Quote the records exactly, starting at the first line and stopping after the line with "mb.build('pipe', M['pipe_blue'], t, True)"; skip the pictures.

===============

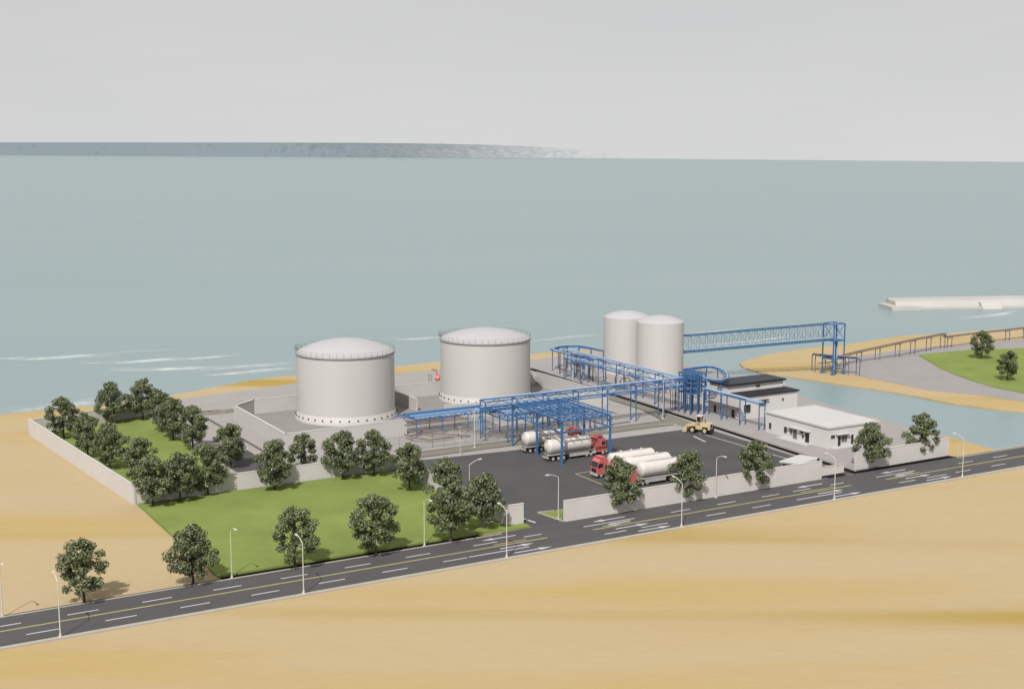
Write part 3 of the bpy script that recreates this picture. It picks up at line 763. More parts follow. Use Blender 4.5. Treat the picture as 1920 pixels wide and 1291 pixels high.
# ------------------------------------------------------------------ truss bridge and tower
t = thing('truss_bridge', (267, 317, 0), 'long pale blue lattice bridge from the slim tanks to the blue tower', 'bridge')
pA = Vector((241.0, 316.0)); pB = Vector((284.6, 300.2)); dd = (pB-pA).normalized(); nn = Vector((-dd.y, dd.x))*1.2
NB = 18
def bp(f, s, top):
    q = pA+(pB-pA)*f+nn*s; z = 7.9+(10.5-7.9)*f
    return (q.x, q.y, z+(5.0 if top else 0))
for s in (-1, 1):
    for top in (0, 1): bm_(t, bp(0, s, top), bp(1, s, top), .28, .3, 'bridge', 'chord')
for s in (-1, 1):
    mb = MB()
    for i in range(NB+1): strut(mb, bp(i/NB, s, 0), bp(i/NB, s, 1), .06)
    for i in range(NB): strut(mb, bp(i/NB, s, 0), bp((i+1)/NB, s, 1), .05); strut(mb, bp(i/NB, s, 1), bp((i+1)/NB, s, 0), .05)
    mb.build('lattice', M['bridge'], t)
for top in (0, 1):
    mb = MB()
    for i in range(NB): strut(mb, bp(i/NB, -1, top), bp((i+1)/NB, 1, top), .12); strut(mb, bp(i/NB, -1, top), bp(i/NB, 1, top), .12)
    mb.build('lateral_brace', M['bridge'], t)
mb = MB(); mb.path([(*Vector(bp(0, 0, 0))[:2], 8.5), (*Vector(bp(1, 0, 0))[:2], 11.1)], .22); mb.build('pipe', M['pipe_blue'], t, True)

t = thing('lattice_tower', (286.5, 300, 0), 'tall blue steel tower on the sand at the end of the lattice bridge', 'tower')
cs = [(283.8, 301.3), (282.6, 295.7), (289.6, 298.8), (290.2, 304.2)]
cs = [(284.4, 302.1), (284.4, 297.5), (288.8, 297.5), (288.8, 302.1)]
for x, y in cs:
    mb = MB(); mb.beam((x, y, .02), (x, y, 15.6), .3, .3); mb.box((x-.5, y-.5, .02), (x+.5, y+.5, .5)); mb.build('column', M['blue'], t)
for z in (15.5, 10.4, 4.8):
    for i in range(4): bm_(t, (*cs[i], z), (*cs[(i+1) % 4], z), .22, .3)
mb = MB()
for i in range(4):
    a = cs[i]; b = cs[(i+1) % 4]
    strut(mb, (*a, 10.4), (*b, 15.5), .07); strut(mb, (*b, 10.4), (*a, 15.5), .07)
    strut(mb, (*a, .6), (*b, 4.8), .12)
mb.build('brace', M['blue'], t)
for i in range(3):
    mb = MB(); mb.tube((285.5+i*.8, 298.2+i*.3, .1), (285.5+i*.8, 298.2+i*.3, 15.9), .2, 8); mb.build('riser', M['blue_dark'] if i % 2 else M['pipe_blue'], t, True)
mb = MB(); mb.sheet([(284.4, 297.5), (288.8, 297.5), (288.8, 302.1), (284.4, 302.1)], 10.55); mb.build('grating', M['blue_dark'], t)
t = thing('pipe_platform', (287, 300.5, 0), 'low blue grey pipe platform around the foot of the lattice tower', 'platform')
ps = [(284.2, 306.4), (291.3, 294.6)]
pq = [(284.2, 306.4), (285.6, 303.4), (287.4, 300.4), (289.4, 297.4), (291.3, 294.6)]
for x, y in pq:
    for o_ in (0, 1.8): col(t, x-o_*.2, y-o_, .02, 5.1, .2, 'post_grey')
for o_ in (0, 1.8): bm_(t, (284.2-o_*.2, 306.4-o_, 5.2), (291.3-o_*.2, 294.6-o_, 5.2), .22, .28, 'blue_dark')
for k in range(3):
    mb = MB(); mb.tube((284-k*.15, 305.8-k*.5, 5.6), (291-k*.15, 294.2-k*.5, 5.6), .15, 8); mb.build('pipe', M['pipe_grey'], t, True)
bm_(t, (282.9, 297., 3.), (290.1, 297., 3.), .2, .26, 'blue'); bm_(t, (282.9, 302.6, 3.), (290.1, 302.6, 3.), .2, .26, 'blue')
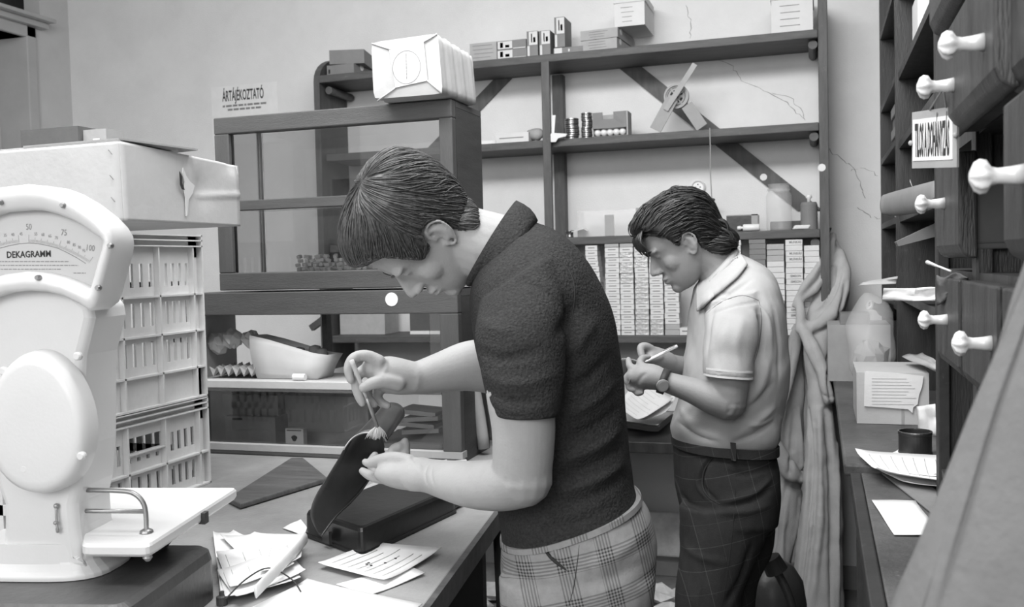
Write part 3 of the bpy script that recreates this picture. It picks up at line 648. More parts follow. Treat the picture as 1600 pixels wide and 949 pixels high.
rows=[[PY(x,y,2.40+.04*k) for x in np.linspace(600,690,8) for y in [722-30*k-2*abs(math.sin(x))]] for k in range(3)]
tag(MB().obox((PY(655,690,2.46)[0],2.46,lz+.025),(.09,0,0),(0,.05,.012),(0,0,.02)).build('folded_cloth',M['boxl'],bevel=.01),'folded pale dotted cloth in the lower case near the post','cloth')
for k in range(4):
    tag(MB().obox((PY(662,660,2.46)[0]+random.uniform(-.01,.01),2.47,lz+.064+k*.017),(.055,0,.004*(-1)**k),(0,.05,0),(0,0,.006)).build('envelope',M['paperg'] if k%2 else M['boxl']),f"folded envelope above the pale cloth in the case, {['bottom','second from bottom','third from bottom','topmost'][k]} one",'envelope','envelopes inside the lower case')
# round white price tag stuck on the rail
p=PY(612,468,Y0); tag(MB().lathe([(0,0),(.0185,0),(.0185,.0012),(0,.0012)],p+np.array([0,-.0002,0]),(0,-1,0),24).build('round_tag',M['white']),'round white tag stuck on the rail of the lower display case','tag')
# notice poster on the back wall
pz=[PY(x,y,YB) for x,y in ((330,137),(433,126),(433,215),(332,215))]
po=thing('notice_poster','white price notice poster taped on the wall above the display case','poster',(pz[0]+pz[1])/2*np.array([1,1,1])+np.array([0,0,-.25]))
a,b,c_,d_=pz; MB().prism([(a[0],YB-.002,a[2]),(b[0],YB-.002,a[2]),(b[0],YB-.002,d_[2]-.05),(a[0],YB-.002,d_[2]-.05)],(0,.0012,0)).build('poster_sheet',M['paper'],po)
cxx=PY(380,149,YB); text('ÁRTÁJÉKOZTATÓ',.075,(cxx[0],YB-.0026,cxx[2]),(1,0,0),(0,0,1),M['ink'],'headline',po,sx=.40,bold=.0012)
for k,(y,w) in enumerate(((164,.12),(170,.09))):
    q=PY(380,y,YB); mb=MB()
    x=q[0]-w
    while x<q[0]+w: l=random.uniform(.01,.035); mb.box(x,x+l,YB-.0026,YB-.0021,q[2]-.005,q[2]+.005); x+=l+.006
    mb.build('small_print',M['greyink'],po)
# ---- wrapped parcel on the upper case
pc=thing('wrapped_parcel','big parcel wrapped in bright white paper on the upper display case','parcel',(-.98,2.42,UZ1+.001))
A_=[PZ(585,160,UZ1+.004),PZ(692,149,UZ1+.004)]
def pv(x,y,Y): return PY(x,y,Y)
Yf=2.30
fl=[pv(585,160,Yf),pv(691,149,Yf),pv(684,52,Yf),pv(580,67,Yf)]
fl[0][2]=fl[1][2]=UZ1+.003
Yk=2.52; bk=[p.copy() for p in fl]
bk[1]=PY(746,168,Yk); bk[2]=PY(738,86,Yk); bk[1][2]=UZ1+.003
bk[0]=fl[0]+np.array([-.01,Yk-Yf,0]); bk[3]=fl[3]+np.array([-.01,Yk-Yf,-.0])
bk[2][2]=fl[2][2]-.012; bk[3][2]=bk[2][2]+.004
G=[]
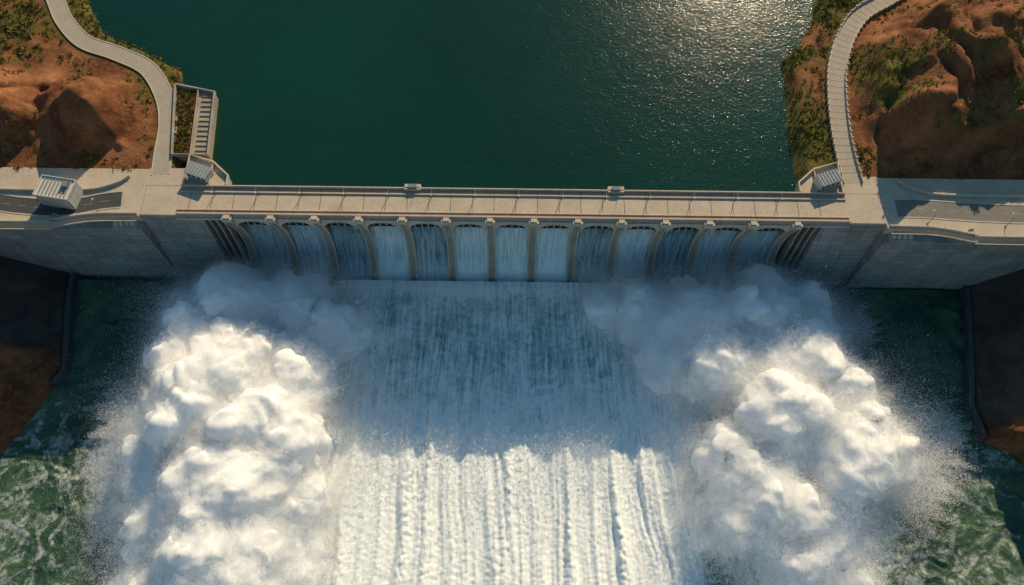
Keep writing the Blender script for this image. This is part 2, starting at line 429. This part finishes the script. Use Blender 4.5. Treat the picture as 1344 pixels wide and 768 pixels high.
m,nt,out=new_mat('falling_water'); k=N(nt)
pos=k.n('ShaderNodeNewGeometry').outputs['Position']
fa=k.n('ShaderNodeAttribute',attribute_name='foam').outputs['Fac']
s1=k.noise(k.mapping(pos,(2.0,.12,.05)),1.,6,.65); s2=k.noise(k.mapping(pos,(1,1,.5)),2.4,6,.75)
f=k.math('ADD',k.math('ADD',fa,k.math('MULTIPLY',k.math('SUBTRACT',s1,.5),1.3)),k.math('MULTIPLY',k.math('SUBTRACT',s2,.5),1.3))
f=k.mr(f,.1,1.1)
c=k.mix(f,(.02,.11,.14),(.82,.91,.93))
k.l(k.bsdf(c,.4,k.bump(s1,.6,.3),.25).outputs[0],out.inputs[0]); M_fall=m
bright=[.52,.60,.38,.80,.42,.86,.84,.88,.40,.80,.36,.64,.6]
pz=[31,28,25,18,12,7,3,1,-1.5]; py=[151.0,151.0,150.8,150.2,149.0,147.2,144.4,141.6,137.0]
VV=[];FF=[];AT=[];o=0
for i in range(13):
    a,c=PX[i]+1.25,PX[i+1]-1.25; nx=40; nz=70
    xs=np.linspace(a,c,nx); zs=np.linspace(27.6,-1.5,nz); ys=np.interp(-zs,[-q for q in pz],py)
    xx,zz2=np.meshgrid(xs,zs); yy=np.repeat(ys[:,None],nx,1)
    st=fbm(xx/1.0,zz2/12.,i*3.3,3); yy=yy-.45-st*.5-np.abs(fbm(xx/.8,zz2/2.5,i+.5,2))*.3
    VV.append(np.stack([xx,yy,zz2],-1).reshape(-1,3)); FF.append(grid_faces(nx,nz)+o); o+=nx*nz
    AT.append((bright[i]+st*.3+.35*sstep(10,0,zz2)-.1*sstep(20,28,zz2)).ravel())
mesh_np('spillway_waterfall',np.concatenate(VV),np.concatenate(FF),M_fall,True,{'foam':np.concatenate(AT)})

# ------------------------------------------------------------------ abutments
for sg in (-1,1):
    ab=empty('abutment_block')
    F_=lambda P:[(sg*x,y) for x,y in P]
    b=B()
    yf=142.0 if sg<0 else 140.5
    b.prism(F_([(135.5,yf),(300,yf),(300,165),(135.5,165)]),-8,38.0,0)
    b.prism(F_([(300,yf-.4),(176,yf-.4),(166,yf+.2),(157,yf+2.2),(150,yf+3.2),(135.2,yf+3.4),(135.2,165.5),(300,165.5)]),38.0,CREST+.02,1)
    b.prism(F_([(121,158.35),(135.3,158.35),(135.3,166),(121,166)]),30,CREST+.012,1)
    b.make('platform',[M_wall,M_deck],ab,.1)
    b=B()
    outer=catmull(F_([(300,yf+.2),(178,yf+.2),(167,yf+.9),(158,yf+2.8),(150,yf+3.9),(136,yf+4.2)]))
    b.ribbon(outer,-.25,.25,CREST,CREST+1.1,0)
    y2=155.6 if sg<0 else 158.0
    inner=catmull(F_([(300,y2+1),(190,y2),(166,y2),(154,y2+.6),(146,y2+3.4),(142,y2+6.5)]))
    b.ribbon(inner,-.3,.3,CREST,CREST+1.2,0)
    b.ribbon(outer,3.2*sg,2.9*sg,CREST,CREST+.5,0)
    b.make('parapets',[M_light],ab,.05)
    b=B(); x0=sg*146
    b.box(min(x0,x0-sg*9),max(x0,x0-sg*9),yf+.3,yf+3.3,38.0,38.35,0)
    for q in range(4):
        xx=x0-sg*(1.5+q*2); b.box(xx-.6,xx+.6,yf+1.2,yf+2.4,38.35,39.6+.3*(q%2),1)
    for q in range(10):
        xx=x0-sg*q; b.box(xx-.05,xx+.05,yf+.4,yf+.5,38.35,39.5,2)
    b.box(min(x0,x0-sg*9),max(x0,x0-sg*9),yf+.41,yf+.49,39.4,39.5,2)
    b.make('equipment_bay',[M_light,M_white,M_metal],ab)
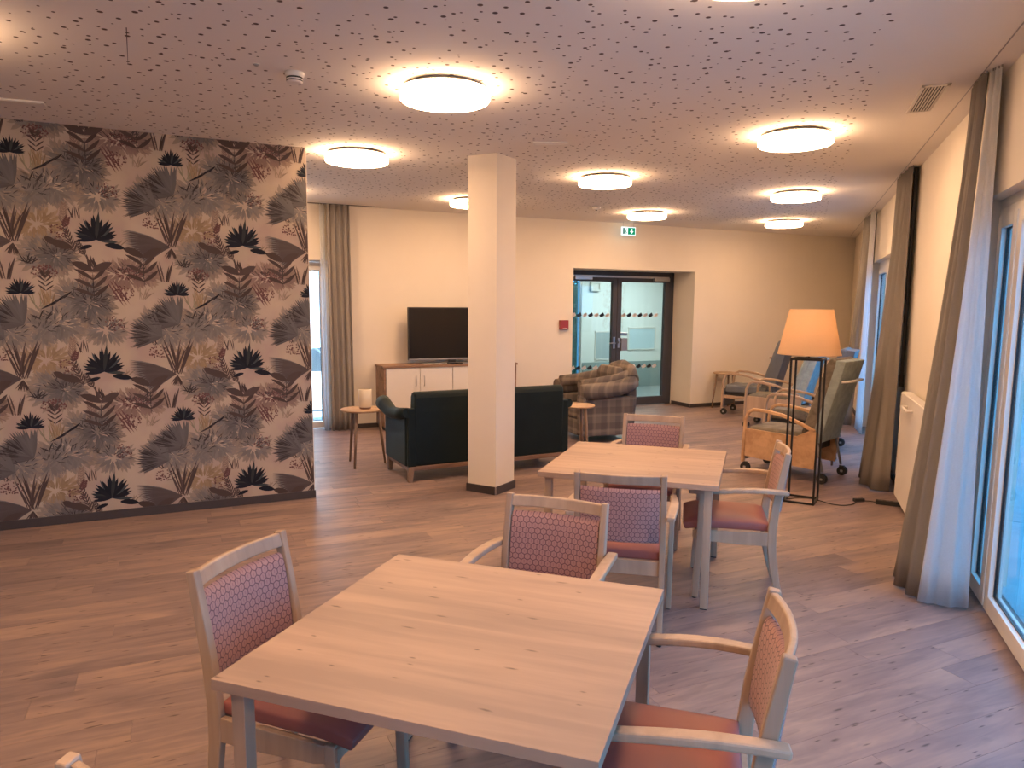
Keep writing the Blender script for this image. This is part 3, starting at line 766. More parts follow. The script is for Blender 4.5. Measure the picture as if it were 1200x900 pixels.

===============

*Solution to this exercise*:
Write part 3 of the bpy script that recreates this picture. It picks up at line 763. More parts follow. Use Blender 4.5. Treat the picture as 1920 pixels wide and 1291 pixels high.
# ------------------------------------------------------------------ truss bridge and tower
t = thing('truss_bridge', (267, 317, 0), 'long pale blue lattice bridge from the slim tanks to the blue tower', 'bridge')
pA = Vector((241.0, 316.0)); pB = Vector((284.6, 300.2)); dd = (pB-pA).normalized(); nn = Vector((-dd.y, dd.x))*1.2
NB = 18
def bp(f, s, top):
    q = pA+(pB-pA)*f+nn*s; z = 7.9+(10.5-7.9)*f
    return (q.x, q.y, z+(5.0 if top else 0))
for s in (-1, 1):
    for top in (0, 1): bm_(t, bp(0, s, top), bp(1, s, top), .28, .3, 'bridge', 'chord')
for s in (-1, 1):
    mb = MB()
    for i in range(NB+1): strut(mb, bp(i/NB, s, 0), bp(i/NB, s, 1), .06)
    for i in range(NB): strut(mb, bp(i/NB, s, 0), bp((i+1)/NB, s, 1), .05); strut(mb, bp(i/NB, s, 1), bp((i+1)/NB, s, 0), .05)
    mb.build('lattice', M['bridge'], t)
for top in (0, 1):
    mb = MB()
    for i in range(NB): strut(mb, bp(i/NB, -1, top), bp((i+1)/NB, 1, top), .12); strut(mb, bp(i/NB, -1, top), bp(i/NB, 1, top), .12)
    mb.build('lateral_brace', M['bridge'], t)
mb = MB(); mb.path([(*Vector(bp(0, 0, 0))[:2], 8.5), (*Vector(bp(1, 0, 0))[:2], 11.1)], .22); mb.build('pipe', M['pipe_blue'], t, True)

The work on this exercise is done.